It’s Sunday, so we all head to mass in the
morning. Sarah had been recruited during an earlier mass to sing hymns, then
on the spot, Veronica gets recruited to be an altar server. Mass is in
the Coral Theatre (where they have all the shows) and Veronica looks nervous –
and I totally feel for her. Because
it’s this familiar thing that is suddenly very different: on a literal stage,
no procession, no gowns, one tenth the normal altar server duties required
(mainly she just has to stand beside the priest.) That said, the priest is a
really nice guy – he’s Lebanese and had a parish in rural Quebec for most of
his career. He thanks his volunteers in the end and also makes a call-out to
Teddy and Susannah for being quiet and attentive (because he`s a man who
understands siblings.)
We do the usual breakfast and kids club.
Sarah meets with the future cruise team to book another cruise (different that
the one she booked the day before). After the experience of yesterday, it’s
clear that getting the rooms you need requires some long term thinking, and my
girl: she’s on it. While she’s busy there, I run around the ship taking some
pictures and thinking up snarky jokey bits I can append to each when I post
them on Facebook. Then we sign the kids out a little early because they
want to go climbing (and a lot of these activities have exactly the same hours
as the kids’ club.) Sarah`s mom takes Susannah to play ping-pong because she`s
too young for the wall – which is not so much a safety thing, I think, and just
a frustration-avoider because really little kids couldn`t possibly do it. While
I`m getting the shoes and gear ready for the kids, some guy reaches the top of
the wall and stars singing opera. Not mock OperaMan opera: the guy is for
real singing an aria up there. But I`m too busy managing the kids and I never
really get the story of who this guy is and why the hell that just happened. Despite
besting the wall yesterday, Veronica get fatigued and can`t reach the top this
time and she`s very upset about it. We calm her down with some watersliding,
along with a pledge to try again later in the day.

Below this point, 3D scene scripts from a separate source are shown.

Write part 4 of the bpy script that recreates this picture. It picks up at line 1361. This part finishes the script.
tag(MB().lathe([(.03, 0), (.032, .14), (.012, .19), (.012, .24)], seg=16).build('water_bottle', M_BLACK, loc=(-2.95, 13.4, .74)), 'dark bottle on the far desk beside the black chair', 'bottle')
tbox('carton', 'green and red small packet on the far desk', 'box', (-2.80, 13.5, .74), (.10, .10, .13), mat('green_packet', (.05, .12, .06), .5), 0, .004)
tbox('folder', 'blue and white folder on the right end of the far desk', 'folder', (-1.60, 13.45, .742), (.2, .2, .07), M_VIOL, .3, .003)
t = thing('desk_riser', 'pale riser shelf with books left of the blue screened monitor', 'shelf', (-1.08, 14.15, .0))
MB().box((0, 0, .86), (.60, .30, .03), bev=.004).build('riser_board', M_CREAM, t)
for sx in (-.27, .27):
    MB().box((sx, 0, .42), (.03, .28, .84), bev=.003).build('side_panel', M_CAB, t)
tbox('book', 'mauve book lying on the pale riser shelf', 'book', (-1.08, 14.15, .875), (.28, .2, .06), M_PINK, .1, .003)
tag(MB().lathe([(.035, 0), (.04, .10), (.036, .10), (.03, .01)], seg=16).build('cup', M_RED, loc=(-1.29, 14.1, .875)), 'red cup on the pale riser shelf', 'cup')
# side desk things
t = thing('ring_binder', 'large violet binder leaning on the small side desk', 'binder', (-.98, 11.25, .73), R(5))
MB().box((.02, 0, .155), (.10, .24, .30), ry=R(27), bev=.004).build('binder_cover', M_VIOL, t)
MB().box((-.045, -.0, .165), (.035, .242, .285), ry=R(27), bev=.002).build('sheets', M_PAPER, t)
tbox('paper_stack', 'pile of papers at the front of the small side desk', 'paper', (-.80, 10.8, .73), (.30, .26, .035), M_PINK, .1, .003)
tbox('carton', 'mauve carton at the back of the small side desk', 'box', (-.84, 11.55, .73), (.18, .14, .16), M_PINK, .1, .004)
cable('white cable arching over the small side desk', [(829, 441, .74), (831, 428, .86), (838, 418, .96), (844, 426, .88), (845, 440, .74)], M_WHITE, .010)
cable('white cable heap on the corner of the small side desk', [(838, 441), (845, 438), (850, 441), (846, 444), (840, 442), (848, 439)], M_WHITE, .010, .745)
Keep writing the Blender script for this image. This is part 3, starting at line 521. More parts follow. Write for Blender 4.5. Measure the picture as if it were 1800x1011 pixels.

The kids go do their usual kids-clubbing
and the adults go to the gym, or take a nap, or read. I collect Veronica early, we go
back to the wall, and she kicks the wall`s butt. Then it’s an early dinner for
the kids because the adults have reservations at a specialty restaurant. We go
to Chops, which as you might imagine, is a steak house. Sarah`s dad notes that
it`s similar in feel to Café Murano on Celebrity, but without the same level of pretension. Our server in the main dining room was formerly a server at Chops,
so we come armed with her recommendations. I order the Ribeye and everyone
else orders a Filet, and I have immediate regrets when my steak arrives and it
weighs about eight pounds. But I eat it all and it`s delicious, and then I have
dessert because apparently I haven`t totally wrecked my body enough yet. Dinner is paired with some nice, adult conversation – and even though I`m
more of a dinnertime juvenilia kind of guy – I fake my way through it.